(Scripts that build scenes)
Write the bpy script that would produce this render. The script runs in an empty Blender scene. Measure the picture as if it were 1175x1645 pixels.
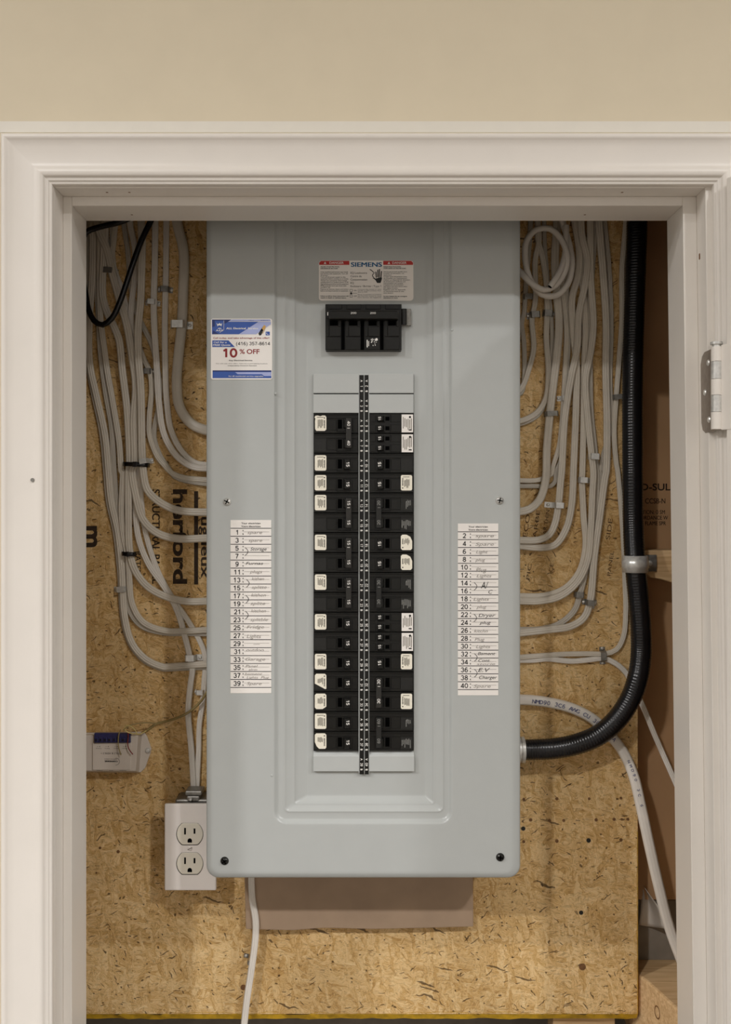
import bpy, bmesh, math, random
from mathutils import Vector, Matrix

random.seed(7)
S = bpy.context.scene
COL = S.collection

# ------------------------------------------------------------------ camera
H = 1.25                     # eye height above the room floor
F = 1550.0                   # focal length in pixels of a 1175 x 1645 frame
cam = bpy.data.cameras.new('camera')
cam.sensor_fit = 'VERTICAL'
cam.sensor_height = 24.0
cam.lens = F / 1645.0 * 24.0
cam.clip_start = 0.02
camo = bpy.data.objects.new('camera', cam)
COL.objects.link(camo)
camo.location = (0, 0, H)
camo.rotation_euler = (math.pi / 2, 0, 0)
S.camera = camo

# ------------------------------------------------------------------ world, lights, exposure
w = bpy.data.worlds.new('world')
S.world = w
w.use_nodes = True
w.node_tree.nodes['Background'].inputs[0].default_value = (1.0, 0.93, 0.82, 1)
w.node_tree.nodes['Background'].inputs[1].default_value = 0.02
CEIL = H + 2.20
LAMP_SPOTS = ((1.90, -2.10, 100.0), (-1.55, -2.10, 95.0), (3.3, -1.15, 115.0), (-3.1, -1.15, 132.0))  # last two are extra side lamps, added to brighten the door jambs
LAMP_COLOR = (1.0, 0.98, 0.975)
HIGHLIGHT_LAMP = (0.64, -3.42, H + 0.84, 5.5)  # unseen lamp, set where it gives the panel highlights and some fill
S.view_settings.view_transform = 'Standard'
S.view_settings.look = 'None'
S.view_settings.gamma = 1.0
S.view_settings.use_curve_mapping = False
S.view_settings.exposure = -0.12
S.cycles.use_denoising = True
S.cycles.max_bounces = 10
S.cycles.diffuse_bounces = 6

# ------------------------------------------------------------------ depths (metres in front of the eye)
D_WALL = 1.016
D_STOP = 1.043
D_JAMB = 1.098
D_COVER = 1.150
D_FLOOR = 1.164              # bottom of the pressed recess of the panel cover
D_OSB = 1.270
D_BAY = 1.318


def P(px, py, d):
    return Vector(((px - 587.5) / F * d, d, H + (822.5 - py) / F * d))


# ------------------------------------------------------------------ materials
def srgb(r, g, b):
    f = lambda c: (c / 255 / 12.92) if c / 255 <= 0.04045 else ((c / 255 + 0.055) / 1.055) ** 2.4
    return (f(r), f(g), f(b), 1)


def mat(name, col, rough=0.5, metal=0.0, var=0.06, scale=60, bump=0.0, spec=0.5, coat=0.0):
    m = bpy.data.materials.new(name)
    m.use_nodes = True
    nt = m.node_tree
    b = nt.nodes['Principled BSDF']
    b.inputs['Roughness'].default_value = rough
    b.inputs['Metallic'].default_value = metal
    b.inputs['Specular IOR Level'].default_value = spec
    b.inputs['Coat Weight'].default_value = coat
    tc = nt.nodes.new('ShaderNodeTexCoord')
    n = nt.nodes.new('ShaderNodeTexNoise')
    n.inputs['Scale'].default_value = scale
    n.inputs['Detail'].default_value = 5
    nt.links.new(tc.outputs['Object'], n.inputs['Vector'])
    r = nt.nodes.new('ShaderNodeValToRGB')
    r.color_ramp.elements[0].position = 0.3
    r.color_ramp.elements[1].position = 0.7
    r.color_ramp.elements[0].color = [c * (1 - var) for c in col[:3]] + [1]
    r.color_ramp.elements[1].color = [min(1, c * (1 + var)) for c in col[:3]] + [1]
    nt.links.new(n.outputs['Fac'], r.inputs['Fac'])
    nt.links.new(r.outputs['Color'], b.inputs['Base Color'])
    if bump:
        bp = nt.nodes.new('ShaderNodeBump')
        bp.inputs['Strength'].default_value = bump
        bp.inputs['Distance'].default_value = 0.001
        nt.links.new(n.outputs['Fac'], bp.inputs['Height'])
        nt.links.new(bp.outputs['Normal'], b.inputs['Normal'])
    return m


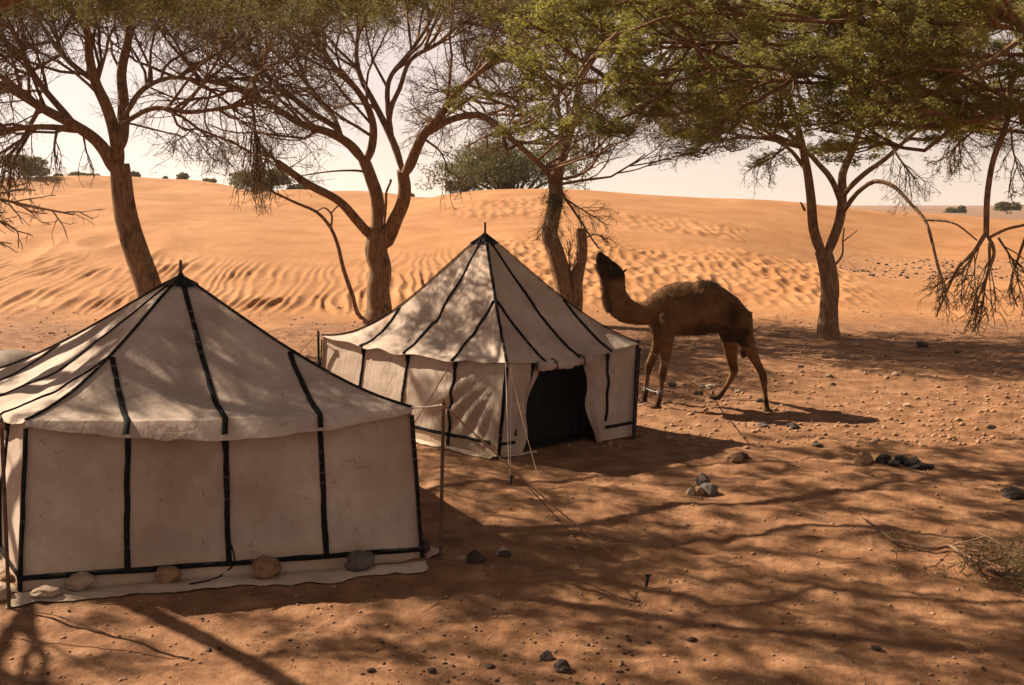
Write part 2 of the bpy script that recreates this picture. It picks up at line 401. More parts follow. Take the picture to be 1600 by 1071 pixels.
def terrain(X, Y, detail=True):
    z, px, D = terrain_base(X, Y)
    if not detail: return z
    X = np.asarray(X, float); Y = np.asarray(Y, float)
    dune = sstep(32.5, 36, D)
    near = 1 - sstep(30, 34, D)
    # trodden camp floor
    zz = near * ((fbm(X * .45, Y * .45, 3, 3) - .5) * .10 * sstep(6, 12, D) + (fbm(X * 2.2, Y * 2.2, 5, 4) - .5) * .080 + (fbm(X * 9, Y * 9, 8, 2) - .5) * .030)
    # broad undulation of the dunes
    zz = zz + dune * (fbm(X * .08, Y * .08, 11, 3) - .5) * .5 * sstep(40, 60, D)
    # fine wind ripples, crests running down the slope (left and centre)
    wx = X + .8 * (fbm(X * .5, Y * .16, 21, 3) - .5) * 2 + Y * .07
    rip = np.sin(wx * math.pi / .40 + 2.6 * fbm(X * 1.1, Y * .25, 23, 2)); rip = (1 - np.abs(rip)) ** .8 * .8 + .1 * rip
    mL = (1 - sstep(690, 800, px)) * sstep(34, 36.5, D) * (1 - sstep(43, 49, D + (fbm(X * .22, Y * .1, 29, 3) - .5) * 9))
    mask = sstep(.32, .55, fbm(X * .25, Y * .25, 27, 3))
    zz = zz + mL * (.35 + .65 * mask) * rip * .14 * (.3 + 1.3 * vnoise(X * 1.3, Y * .55, 31))
    # bigger scoops above them on the far left
    mS = (1 - sstep(230, 330, px)) * sstep(42, 46, D) * (1 - sstep(50, 58, D))
    sc = 1 - np.abs(2 * vnoise(X * .62 + Y * .15, Y * .22, 37) - 1)
    zz = zz + mS * (sc - .5) * .30
    # chopped, scalloped sand behind the camel
    def scal(fx, fy, s):
        u = (X + .35 * (fbm(X * 1.1, Y * 1.1, s + 3, 2) - .5)) * fx; v = (Y + .5 * (fbm(X * .9, Y * .9, s + 5, 2) - .5)) * fy
        iu = np.floor(u); iv = np.floor(v); best = np.full(u.shape, 9.0)
        for du in (-1, 0, 1):
            for dv in (-1, 0, 1):
                cu = iu + du; cv = iv + dv
                a = _h(cu.astype(np.int64), cv.astype(np.int64), s); b = _h(cu.astype(np.int64), cv.astype(np.int64), s + 7)
                best = np.minimum(best, np.hypot(cu + .15 + .7 * a - u, cv + .15 + .7 * b - v))
        return np.minimum(best, .75) * (.5 + vnoise(X * .7, Y * .5, s + 9))
    zz = zz + near * sstep(8, 11, D) * (scal(2.4, 2.0, 91) - .3) * .05 * sstep(.4, .6, fbm(X * .3, Y * .3, 95, 2))
    mR = sstep(690, 790, px) * (1 - sstep(1240, 1420, px)) * sstep(35, 38, D) * (1 - sstep(46.5, 50.5, D + (fbm(X * .3, Y * .2, 41, 2) - .5) * 5))
    zz = zz + mR * scal(2.2, 1.05, 43) * .25
    mU = np.exp(-((px - 800) / 90) ** 2) * sstep(62, 65, D) * (1 - sstep(72, 76, D)) + sstep(930, 990, px) * (1 - sstep(1120, 1190, px)) * sstep(58, 60, D) * (1 - sstep(64, 68, D))
    zz = zz + mU * scal(1.6, .6, 47) * .22
    # pebbly strip at the dune foot
    zz = zz + dune * (1 - sstep(60, 90, D)) * (fbm(X * 3, Y * 3, 51, 3) - .5) * .04
    return z + zz

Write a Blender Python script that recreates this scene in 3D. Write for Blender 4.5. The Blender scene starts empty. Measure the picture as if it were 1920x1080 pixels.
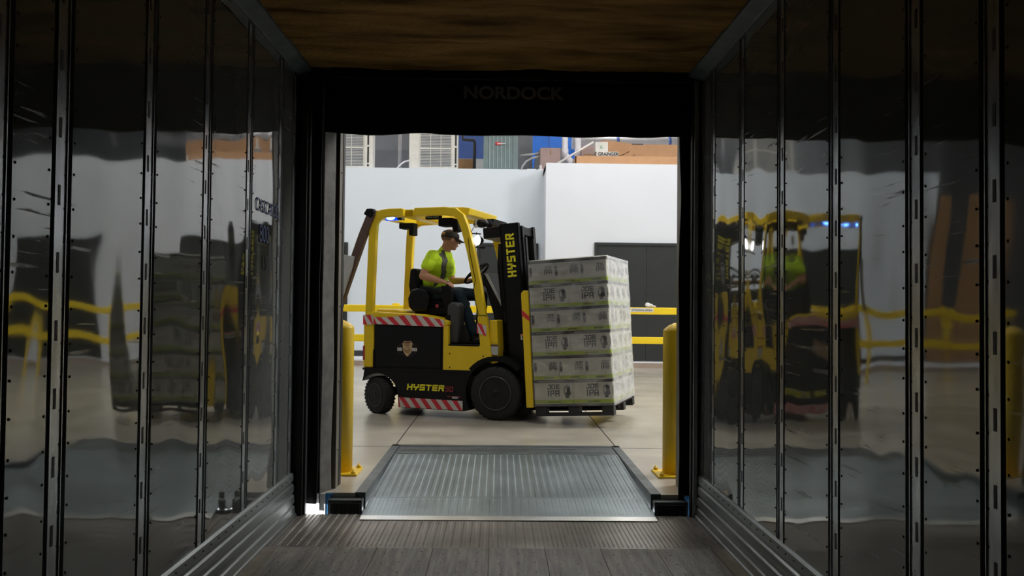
import bpy, math, random
from mathutils import Vector, Matrix, noise
random.seed(7)
R = math.radians
sc = bpy.context.scene
col = sc.collection

# ------------------------------------------------------------------ camera
FPX = 1580.0
cam_d = bpy.data.cameras.new('camera'); cam = bpy.data.objects.new('camera', cam_d); col.objects.link(cam)
cam_d.sensor_width = 36; cam_d.lens = 36*FPX/1920; cam_d.clip_start = .05; cam_d.clip_end = 200
yaw = math.atan(25/FPX); pit = math.atan(38/FPX); rol = .010
fw = Vector((math.sin(yaw)*math.cos(pit), math.cos(yaw)*math.cos(pit), math.sin(pit)))
rt = fw.cross(Vector((0,0,1))).normalized(); up = rt.cross(fw)
rt, up = rt*math.cos(rol)+up*math.sin(rol), -rt*math.sin(rol)+up*math.cos(rol)
m = Matrix((rt, up, -fw)).transposed().to_4x4(); m.translation = Vector((0,0,1.2))
cam.matrix_world = m
sc.camera = cam

# ------------------------------------------------------------------ view
sc.view_settings.view_transform = 'Standard'; sc.view_settings.look = 'None'
sc.view_settings.gamma = 1; sc.view_settings.use_curve_mapping = False
sc.view_settings.exposure = 0.0
sc.cycles.max_bounces = 10; sc.cycles.diffuse_bounces = 6; sc.cycles.glossy_bounces = 5; sc.cycles.transparent_max_bounces = 12
sc.cycles.sample_clamp_indirect = 6

# ------------------------------------------------------------------ world and lights
w = bpy.data.worlds.new('sky'); sc.world = w; w.use_nodes = True
w.node_tree.nodes['Background'].inputs[0].default_value = (.9,.95,1,1)
w.node_tree.nodes['Background'].inputs[1].default_value = 7.0
def light(name, kind, loc, energy, color, size=None, rot=(0,0,0), sy=None):
    d = bpy.data.lights.new(name, kind); d.energy = energy; d.color = color
    if kind == 'AREA':
        d.shape = 'RECTANGLE'; d.size = size; d.size_y = sy or size
    elif size is not None and kind == 'POINT': d.shadow_soft_size = size
    o = bpy.data.objects.new(name, d); col.objects.link(o); o.location = loc; o.rotation_euler = rot
    return o
sun = light('sun', 'SUN', (-20,0,3), 60.0, (1,.97,.93)); sun.data.angle = R(1)   # low morning sun raking along the dock face
sun.rotation_euler = Vector((math.cos(R(17)), math.sin(R(17)), -math.tan(R(7)))).to_track_quat('-Z','Y').to_euler()
# ceiling lamps of the hall: a near row over the lane and a far row in front of the white rooms, and an added fill row
for x in (-7.5, -2.5, 2.5, 7.5):
    light('hall_area_light', 'AREA', (x, 15.0, 7.4), 146, (1,.985,.96), 2.4, sy=.7)
for x in (-6, 0, 6):
    light('hall_area_light', 'AREA', (x, 7.2, 6.8), 62, (1,.97,.9), 2.2, sy=.6)  # added fill row by the dock wall, brightens the forklift's near faces
for x in (-5, 1.5, 7):
    light('hall_area_light', 'AREA', (x, 11.0, 7.4), 62, (1,.97,.9), 2.2, sy=.6)
light('hall_area_light', 'AREA', (2, 21.5, 7.4), 190, (1,.98,.95), 3, sy=.6)
light('hall_area_light', 'AREA', (-5, 21.5, 7.4), 150, (1,.98,.95), 3, sy=.6)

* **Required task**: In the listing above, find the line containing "Write a Blender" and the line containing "col = sc.collection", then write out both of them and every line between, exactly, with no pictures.

* **The completed task**:
Write a Blender Python script that recreates this scene in 3D. Write for Blender 4.5. The Blender scene starts empty. Measure the picture as if it were 1920x1080 pixels.
import bpy, math, random
from mathutils import Vector, Matrix, noise
random.seed(7)
R = math.radians
sc = bpy.context.scene
col = sc.collection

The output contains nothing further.